Jonathan Chait is mostly right about John McCain and wrong about the Republican Party: The basic way to understand McCain is that neoconservative foreign policy is his ideological core. Everything else about his ideology can shift radically depending on his ambitions, circumstances, and whom he’s most angry with at any given moment. He favored immigration […]

Jonathan Chait is mostly right about John McCain and wrong about the Republican Party:

The basic way to understand McCain is that neoconservative foreign policy is his ideological core. Everything else about his ideology can shift radically depending on his ambitions, circumstances, and whom he’s most angry with at any given moment. He favored immigration reform under George W. Bush, abandoned it to refashion himself as a “build the dang fence” border hawk, and, in the wake of last November, embraced it again. He fashioned himself as a modern Teddy Roosevelt environmentalist crusader during his anti-Bush phase, sponsored a cap and trade bill, but decided to run as a “drill here, drill now” conservative in 2008, abandoning his own cap and trade plan once Obama tried to pass it.

But the foreign policy hawkishness has remained constant. And the foreign policy hawks have found themselves the biggest losers in the GOP’s postelection ideological restructuring [bold mine-DL].

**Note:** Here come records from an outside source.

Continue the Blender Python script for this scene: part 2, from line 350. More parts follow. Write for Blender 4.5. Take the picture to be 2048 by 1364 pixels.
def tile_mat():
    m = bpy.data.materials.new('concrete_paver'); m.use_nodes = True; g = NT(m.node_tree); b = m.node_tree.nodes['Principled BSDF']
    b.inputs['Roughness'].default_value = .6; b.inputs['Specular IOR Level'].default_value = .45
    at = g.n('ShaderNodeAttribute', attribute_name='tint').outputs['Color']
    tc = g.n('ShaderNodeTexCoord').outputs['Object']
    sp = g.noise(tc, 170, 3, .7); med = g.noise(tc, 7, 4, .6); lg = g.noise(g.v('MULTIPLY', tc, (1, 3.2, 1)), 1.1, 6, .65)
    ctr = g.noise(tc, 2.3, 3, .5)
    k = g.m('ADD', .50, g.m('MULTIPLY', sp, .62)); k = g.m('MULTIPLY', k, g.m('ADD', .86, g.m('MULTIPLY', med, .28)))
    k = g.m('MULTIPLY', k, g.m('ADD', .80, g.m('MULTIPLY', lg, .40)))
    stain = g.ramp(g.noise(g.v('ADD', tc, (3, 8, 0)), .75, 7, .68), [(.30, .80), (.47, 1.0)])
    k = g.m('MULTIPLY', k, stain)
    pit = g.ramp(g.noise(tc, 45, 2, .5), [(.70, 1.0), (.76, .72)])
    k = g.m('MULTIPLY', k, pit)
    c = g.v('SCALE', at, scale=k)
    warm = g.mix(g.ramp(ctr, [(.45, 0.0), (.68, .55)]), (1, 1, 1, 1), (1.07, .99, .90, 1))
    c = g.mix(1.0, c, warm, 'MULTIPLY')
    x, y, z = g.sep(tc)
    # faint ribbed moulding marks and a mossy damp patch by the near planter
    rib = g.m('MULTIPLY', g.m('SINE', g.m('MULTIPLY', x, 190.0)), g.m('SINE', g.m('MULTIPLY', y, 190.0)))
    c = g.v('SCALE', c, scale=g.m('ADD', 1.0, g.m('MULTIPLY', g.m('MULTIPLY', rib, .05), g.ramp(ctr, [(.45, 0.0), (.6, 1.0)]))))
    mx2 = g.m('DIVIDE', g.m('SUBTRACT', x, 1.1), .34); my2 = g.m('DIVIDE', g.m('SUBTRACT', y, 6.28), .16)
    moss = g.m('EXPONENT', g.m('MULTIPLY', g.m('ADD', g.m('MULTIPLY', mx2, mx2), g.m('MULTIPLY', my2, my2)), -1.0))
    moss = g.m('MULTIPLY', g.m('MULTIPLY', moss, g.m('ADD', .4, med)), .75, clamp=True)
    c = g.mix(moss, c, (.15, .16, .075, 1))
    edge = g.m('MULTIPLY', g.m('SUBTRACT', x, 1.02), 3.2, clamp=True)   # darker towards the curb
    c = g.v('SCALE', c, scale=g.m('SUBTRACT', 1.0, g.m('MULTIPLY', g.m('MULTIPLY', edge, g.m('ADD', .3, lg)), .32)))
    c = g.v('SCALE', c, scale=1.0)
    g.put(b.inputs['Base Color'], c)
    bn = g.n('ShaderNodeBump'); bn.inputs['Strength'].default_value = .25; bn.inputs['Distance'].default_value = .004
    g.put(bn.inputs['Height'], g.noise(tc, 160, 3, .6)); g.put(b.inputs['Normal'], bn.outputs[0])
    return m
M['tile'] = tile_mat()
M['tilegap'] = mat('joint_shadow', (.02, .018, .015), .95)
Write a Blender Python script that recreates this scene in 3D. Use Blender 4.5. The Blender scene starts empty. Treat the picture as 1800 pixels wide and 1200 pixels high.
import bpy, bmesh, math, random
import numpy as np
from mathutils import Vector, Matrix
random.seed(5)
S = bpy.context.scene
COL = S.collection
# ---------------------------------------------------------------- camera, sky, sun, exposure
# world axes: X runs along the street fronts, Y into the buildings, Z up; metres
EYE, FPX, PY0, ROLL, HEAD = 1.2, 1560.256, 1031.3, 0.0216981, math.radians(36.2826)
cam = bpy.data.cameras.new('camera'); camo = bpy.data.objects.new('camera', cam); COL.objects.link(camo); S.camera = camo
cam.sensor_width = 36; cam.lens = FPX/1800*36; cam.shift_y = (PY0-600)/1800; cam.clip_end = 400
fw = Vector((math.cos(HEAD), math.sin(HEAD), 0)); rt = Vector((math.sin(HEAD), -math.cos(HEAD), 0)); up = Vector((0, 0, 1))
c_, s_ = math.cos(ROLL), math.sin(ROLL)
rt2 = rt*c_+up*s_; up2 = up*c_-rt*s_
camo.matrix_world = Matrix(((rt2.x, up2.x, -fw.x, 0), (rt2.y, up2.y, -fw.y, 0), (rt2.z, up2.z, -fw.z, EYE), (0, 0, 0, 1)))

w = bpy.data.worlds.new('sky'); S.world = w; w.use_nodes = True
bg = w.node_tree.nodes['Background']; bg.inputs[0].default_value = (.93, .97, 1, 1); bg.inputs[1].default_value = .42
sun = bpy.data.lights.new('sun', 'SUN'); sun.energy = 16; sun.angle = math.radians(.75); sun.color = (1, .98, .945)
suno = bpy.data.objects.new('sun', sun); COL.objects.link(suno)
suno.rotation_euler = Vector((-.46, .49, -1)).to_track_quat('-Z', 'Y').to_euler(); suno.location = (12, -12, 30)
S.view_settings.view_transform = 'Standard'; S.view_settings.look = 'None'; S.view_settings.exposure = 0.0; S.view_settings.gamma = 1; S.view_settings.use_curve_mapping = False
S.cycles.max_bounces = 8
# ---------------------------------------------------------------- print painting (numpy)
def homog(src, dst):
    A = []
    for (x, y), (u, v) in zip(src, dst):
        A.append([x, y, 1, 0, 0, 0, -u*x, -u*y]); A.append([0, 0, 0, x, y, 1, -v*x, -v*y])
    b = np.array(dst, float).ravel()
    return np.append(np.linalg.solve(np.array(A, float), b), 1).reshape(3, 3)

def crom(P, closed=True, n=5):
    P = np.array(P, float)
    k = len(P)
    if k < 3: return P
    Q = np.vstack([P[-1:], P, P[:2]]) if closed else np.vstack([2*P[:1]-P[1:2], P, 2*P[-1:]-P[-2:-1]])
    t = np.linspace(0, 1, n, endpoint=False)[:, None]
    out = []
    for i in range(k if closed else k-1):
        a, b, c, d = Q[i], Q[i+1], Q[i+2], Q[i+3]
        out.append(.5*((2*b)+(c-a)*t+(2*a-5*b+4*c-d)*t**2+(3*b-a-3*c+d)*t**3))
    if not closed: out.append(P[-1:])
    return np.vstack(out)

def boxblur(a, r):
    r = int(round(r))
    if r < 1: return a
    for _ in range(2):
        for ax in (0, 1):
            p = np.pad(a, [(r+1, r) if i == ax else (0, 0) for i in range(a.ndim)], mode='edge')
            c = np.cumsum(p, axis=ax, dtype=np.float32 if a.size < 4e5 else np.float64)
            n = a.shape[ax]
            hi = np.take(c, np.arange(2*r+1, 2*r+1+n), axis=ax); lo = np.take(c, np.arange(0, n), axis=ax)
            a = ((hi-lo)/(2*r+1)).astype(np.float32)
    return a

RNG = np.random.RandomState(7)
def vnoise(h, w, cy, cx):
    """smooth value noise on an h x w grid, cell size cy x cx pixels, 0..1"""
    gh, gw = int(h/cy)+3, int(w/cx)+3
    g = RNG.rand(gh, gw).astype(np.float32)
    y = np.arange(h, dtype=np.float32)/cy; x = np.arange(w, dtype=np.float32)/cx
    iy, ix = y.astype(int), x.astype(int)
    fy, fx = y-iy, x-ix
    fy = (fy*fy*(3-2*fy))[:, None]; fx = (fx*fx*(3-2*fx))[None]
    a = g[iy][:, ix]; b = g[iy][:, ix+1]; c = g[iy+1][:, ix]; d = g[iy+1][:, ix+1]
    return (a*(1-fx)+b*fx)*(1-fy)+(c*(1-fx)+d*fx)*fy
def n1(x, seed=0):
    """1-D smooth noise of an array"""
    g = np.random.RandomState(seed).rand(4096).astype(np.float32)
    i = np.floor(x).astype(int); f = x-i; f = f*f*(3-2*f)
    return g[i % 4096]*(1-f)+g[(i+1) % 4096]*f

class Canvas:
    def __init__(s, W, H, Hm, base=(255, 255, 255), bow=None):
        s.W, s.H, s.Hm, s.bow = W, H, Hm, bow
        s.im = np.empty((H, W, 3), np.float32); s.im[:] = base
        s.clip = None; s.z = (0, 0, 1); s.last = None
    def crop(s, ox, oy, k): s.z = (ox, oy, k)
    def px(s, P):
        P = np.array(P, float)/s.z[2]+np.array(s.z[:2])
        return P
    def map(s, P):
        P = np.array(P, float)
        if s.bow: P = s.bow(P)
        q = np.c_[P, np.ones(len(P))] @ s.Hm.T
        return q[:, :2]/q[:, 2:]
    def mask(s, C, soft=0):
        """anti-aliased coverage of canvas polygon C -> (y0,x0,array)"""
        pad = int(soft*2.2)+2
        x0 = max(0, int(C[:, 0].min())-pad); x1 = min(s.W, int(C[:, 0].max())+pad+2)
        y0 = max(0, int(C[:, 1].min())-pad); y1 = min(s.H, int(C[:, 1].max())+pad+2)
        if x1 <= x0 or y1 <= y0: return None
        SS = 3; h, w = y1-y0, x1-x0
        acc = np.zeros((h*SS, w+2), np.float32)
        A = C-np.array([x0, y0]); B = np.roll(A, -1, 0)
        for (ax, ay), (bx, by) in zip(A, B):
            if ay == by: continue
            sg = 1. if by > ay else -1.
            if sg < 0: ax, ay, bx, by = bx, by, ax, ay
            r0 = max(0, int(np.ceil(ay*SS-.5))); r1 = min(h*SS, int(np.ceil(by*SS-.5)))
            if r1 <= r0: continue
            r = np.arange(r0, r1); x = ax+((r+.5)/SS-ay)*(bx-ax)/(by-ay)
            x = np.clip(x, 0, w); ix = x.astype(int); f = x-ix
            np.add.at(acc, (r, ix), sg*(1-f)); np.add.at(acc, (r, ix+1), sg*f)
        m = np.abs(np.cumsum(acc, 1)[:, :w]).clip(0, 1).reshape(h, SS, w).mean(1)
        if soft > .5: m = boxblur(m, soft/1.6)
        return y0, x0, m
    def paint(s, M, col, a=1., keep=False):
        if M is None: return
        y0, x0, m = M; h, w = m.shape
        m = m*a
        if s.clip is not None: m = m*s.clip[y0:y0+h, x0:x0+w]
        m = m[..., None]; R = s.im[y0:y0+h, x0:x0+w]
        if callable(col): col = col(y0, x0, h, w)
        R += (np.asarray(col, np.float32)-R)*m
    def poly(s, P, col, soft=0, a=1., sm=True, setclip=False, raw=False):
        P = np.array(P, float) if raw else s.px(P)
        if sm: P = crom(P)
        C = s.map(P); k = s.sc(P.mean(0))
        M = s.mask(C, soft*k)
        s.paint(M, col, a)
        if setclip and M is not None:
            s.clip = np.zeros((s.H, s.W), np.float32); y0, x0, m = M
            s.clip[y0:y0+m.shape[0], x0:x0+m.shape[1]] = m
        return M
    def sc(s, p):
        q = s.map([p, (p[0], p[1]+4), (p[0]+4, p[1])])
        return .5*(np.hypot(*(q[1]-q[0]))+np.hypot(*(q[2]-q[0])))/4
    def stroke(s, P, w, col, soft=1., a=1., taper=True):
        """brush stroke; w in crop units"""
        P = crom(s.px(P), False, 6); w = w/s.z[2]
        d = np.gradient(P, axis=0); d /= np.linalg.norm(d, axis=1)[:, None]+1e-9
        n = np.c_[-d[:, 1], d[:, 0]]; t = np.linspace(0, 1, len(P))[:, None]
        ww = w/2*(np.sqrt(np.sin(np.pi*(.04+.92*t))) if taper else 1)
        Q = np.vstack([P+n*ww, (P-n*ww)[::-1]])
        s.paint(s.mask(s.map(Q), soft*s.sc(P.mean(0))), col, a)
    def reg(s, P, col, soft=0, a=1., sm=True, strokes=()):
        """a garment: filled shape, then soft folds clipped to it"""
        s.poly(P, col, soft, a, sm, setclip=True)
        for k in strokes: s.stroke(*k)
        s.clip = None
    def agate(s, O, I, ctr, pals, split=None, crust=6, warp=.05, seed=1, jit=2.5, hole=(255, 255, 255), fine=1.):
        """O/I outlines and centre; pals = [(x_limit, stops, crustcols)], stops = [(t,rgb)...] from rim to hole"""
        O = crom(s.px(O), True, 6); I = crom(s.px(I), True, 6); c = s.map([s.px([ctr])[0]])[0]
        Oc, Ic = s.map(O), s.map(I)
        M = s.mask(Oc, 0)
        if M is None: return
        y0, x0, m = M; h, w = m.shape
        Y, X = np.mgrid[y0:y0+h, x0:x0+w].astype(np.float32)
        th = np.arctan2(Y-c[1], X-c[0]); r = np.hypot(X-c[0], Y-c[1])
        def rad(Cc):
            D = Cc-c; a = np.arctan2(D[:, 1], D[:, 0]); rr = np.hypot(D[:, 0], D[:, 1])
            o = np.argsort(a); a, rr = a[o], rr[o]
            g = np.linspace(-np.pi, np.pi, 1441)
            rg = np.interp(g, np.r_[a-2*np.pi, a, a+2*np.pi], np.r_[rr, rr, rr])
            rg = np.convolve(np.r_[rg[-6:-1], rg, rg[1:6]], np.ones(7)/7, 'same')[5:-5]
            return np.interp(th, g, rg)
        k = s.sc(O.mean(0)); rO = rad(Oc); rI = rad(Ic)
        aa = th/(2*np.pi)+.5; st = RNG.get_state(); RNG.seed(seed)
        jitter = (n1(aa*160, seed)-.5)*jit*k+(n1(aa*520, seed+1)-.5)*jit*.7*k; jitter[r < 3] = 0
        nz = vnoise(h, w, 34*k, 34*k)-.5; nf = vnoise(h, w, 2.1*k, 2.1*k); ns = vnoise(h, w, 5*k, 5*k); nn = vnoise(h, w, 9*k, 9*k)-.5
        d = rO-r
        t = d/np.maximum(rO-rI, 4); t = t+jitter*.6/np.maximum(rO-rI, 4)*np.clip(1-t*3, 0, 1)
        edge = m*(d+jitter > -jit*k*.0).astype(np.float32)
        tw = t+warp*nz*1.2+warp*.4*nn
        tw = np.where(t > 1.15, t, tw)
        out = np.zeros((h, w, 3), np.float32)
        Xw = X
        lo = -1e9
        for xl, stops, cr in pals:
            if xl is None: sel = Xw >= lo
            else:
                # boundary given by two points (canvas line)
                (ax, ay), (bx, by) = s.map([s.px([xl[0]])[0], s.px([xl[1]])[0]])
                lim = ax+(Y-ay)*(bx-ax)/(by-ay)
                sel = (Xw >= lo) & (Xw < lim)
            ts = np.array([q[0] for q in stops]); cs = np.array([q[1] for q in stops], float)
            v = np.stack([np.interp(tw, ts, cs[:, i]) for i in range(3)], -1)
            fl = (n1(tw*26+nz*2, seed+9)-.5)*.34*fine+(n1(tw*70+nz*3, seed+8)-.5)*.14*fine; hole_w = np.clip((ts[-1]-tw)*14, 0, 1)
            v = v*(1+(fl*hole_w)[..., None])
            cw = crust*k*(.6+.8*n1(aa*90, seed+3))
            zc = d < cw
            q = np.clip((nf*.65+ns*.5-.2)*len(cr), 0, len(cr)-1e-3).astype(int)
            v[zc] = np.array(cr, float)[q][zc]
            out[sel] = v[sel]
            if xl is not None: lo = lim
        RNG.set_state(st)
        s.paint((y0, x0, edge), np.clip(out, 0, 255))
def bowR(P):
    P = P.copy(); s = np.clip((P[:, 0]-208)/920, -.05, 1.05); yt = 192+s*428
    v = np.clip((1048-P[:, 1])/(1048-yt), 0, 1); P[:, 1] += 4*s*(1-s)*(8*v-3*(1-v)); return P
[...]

If you have no idea what this last sentence refers to, you’re not alone. Foreign policy hawks have escaped mostly unscathed from Republican post-2012 recriminations, just as they escaped post-2006 and post-2008 attempts to identify where the party went wrong. Virtually every other conservative faction has fared worse. Immigration restrictionists have been told in no uncertain terms that they are dooming the party’s political fortunes, social conservatives are serving as the traditional post-election scapegoat for Republican losses, and even anti-tax conservatives have suffered some setbacks in the months since the election. By contrast, foreign policy hawks seem not to have lost much ground at all.

Chait is right to say that hawkish foreign policy has been the one constant in McCain’s career for most of the last twenty years. It seems to be one of the main things that motivates him. Other than immigration and campaign finance reform, I can’t of any issues that he has identified with more closely than his constant agitation for military interventions and largely uncritical defense of an ever-increasing Pentagon budget. As Chait notes, McCain has on occasion been willing to pander a little to conservative concerns on immigration when it suits his intra-party political needs, but McCain has not done that on foreign policy and national security issues ever since he adopted neoconservative foreign policy ideas starting in the mid-’90s.

On foreign policy issues, McCain’s views still prevail among most elected Republicans, and they are regularly echoed by conservative pundits and analysts. The discussion among most Republicans and movement conservatives on the tenth anniversary of the invasion of Iraq was between those that thought the war was a tremendous success and those that thought it was a basically sound policy that had a few setbacks. Every Republican member of the Foreign Relations Committee except Rand Paul approved the Menendez-Corker bill, which means that they all voted with McCain. Compared to this, sequestration is a sideshow.

The best way to understand McCain’s fits of pique directed against members of his own party on anything other than foreign policy is to consider what gets him the most and the most positive media coverage.